Lamentablemente también ya sabemos, como nos enseñó Thoreau, que “hay novecientos noventa y nueve patronos de la virtud por un hombre virtuoso”. La responsabilidad pasó de ser un orgullo al que uno aspira con ahínco a un collar autoimpuesto y a una recomendación. Cuando digo recomendación, sin embargo, más bien me refiero al eufemismo que usamos hoy para decir ‘lo que hace una persona que quiere ser considerada buena persona’. Aunque ya sabemos, también, que las buenas personas no son parte de la ecuación de igualdad con personas respetadas, admiradas, buscadas, y, mucho menos, parte de ese selecto grupo de personas que acumulan suficientes ceros en sus cuentas bancarias como para ser considerados exitosos.

Hoy nos recomiendan salir a votar. Para cambiar nuestro país, es decir, para que siga exactamente igual. Para que tengamos derecho a quejarnos, como si alguien escuchara nuestras tristes plegarias. La recomendación es ir temprano, en familia, tener ubicada la casilla con una semana de antelación y salir de ahí a esgrimir orgulloso el dedo del cambio nacional. Refraseo: las buenas personas ayer se acostaron temprano, estudiaron detenidamente cada una de las propuestas de nuestros admirables candidatos, hicieron un triatlón a las seis de la mañana y antes de que abrieran las urnas ya estaban formados, perfumados y desayunados, con la sonrisa de la civilidad mexicana. Al entrar en las finas cortinas de plástico italiano hecho a mano que nos recuerdan la secrecía del acto, se transformaron, como cada sexenio, en la voz de la esperanza que nunca muere porque ni siquiera estamos convencidos de que haya existido. Al salir de la casilla la buena madre con su sombrero, el buen padre con su reloj, los buenos hijos con sus juguetes, suben al auto de la democracia y van directo a disfrutar un helado que simboliza el triunfo del pueblo.

Yo no sé qué es el pueblo ni la democracia. Últimamente pienso que nunca he sabido qué es la política mexicana. Pero intentaré definirla: una amalgama de comentarios que dan pena ajena impresos en papel y en pantallas todos los días (sobre todo en la mañana), anuncios aberrantes de los que nadie escapa cada seis años y cuasicartulinas mal dobladas metidas en cajas de plástico. Algo como las calles de nuestro país: una mezcla llena de hoyos y tapados y retapados que siempre vuelven a abrirse. Nuestra política es una avenida llena de baches.
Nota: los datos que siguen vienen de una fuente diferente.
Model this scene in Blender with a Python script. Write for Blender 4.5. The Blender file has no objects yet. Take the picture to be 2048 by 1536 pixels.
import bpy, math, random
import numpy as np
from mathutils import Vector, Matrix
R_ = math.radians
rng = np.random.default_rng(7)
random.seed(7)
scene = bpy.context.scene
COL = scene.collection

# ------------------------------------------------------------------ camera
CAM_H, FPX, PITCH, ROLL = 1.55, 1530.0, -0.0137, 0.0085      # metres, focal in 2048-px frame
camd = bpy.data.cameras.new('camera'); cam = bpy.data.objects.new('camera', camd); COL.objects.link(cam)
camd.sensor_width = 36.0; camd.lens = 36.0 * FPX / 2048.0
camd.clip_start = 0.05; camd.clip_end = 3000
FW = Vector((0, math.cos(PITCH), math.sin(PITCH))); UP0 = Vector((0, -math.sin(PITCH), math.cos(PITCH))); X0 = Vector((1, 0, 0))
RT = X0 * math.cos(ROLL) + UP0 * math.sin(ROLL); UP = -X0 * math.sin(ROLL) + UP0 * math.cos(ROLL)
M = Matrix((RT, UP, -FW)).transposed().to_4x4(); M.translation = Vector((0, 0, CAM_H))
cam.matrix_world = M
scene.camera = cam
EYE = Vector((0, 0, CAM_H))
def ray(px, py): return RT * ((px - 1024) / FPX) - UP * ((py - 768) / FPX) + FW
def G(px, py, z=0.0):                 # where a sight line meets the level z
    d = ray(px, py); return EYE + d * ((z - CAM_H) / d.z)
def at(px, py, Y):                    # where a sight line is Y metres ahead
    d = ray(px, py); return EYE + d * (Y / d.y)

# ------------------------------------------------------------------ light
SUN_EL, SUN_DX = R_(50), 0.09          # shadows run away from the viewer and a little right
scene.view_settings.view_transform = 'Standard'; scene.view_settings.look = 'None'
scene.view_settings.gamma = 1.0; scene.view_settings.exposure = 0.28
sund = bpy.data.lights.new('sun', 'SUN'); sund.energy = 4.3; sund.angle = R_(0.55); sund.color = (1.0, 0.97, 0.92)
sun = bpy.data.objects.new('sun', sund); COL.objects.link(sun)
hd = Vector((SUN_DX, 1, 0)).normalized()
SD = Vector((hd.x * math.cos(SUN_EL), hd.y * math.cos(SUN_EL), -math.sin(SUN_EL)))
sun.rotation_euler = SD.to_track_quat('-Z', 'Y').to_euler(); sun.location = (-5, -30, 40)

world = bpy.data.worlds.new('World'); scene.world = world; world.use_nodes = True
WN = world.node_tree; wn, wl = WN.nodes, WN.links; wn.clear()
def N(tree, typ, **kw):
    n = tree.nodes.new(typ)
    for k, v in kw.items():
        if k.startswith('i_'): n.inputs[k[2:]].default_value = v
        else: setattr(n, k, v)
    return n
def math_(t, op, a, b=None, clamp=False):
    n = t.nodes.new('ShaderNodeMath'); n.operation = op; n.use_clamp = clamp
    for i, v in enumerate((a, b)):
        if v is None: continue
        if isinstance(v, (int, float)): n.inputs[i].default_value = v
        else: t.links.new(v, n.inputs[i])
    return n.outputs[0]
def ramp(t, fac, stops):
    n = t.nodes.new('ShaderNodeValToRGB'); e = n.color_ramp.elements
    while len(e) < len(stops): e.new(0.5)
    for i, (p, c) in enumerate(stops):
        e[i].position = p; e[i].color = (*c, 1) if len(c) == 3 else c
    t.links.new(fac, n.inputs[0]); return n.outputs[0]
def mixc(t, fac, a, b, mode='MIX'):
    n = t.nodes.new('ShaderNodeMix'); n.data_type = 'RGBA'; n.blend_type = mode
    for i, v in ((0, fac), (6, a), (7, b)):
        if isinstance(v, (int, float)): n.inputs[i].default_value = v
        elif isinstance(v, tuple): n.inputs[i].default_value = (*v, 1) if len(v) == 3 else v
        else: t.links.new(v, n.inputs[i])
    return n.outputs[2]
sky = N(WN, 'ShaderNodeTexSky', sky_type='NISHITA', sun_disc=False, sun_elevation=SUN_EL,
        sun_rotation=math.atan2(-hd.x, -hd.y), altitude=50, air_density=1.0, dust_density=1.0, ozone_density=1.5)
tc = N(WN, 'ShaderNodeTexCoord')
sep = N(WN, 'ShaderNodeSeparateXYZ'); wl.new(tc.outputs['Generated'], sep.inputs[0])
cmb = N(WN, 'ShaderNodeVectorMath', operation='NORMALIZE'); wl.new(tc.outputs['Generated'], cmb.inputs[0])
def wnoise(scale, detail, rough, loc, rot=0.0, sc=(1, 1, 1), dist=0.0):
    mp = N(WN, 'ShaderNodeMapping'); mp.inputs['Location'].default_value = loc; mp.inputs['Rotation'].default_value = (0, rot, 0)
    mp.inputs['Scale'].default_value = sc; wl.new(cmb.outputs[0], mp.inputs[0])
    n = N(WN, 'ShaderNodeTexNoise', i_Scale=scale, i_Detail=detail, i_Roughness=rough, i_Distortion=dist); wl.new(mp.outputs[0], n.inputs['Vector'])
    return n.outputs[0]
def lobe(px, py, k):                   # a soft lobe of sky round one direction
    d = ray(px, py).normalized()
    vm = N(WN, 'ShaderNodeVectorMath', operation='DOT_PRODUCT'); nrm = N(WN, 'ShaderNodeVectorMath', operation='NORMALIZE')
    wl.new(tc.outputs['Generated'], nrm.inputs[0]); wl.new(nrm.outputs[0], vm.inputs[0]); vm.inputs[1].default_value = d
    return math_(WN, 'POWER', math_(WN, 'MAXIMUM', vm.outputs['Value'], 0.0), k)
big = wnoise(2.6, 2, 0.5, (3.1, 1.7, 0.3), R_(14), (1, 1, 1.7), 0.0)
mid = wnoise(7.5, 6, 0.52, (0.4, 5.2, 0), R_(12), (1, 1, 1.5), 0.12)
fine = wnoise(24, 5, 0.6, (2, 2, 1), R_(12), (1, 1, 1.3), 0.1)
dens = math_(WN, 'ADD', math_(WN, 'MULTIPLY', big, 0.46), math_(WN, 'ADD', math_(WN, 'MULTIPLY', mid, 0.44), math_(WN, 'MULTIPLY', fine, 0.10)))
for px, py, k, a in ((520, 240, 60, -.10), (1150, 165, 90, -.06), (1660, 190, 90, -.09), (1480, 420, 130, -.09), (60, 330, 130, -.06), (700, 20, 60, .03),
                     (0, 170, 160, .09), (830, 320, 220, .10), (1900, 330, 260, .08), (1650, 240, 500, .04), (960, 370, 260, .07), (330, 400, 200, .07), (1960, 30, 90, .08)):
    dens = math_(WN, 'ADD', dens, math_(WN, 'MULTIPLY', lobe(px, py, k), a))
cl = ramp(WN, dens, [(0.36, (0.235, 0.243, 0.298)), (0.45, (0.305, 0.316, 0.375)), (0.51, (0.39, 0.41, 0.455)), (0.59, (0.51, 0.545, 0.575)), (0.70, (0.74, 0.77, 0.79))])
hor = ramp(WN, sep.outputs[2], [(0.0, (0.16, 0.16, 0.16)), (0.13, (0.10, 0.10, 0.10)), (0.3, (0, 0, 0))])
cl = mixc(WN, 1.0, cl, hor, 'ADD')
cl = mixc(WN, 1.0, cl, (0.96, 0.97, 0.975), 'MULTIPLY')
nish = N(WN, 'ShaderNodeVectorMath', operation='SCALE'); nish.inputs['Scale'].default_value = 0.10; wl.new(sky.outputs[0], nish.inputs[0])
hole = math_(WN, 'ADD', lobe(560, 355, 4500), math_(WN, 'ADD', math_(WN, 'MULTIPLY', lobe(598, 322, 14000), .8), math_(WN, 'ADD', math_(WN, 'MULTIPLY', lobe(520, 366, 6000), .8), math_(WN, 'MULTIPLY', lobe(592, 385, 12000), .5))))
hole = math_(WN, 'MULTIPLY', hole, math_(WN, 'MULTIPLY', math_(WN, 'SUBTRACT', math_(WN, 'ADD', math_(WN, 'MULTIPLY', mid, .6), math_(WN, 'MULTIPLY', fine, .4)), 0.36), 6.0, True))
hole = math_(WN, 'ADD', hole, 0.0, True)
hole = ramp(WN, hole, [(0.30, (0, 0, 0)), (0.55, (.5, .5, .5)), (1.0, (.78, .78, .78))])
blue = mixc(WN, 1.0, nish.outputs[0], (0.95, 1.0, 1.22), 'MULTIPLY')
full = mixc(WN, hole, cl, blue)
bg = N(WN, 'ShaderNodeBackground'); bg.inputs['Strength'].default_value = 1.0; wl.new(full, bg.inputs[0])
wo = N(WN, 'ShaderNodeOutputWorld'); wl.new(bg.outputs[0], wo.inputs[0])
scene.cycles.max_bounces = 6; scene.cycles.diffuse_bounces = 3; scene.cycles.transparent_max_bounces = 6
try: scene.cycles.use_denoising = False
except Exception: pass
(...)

Ojalá mis hijos (que nunca tendré) vean el país que todos soñamos (que nunca llegará) para que en el cielo (que no existe) frente a Dios (que tampoco existe), cuando Él me juzgue como impoluto (¿lo soy?) o bien decida mandarme al infierno (que si existe seguro es más divertido que su contraparte) yo pueda enarbolarme como el modelo de buena persona que ha seguido todas las recomendaciones que le han dado. Porque no he sido esa persona, tan solo me he limitado a ser un patrono de la virtud, y desde aquí les recomiendo no hacerlo.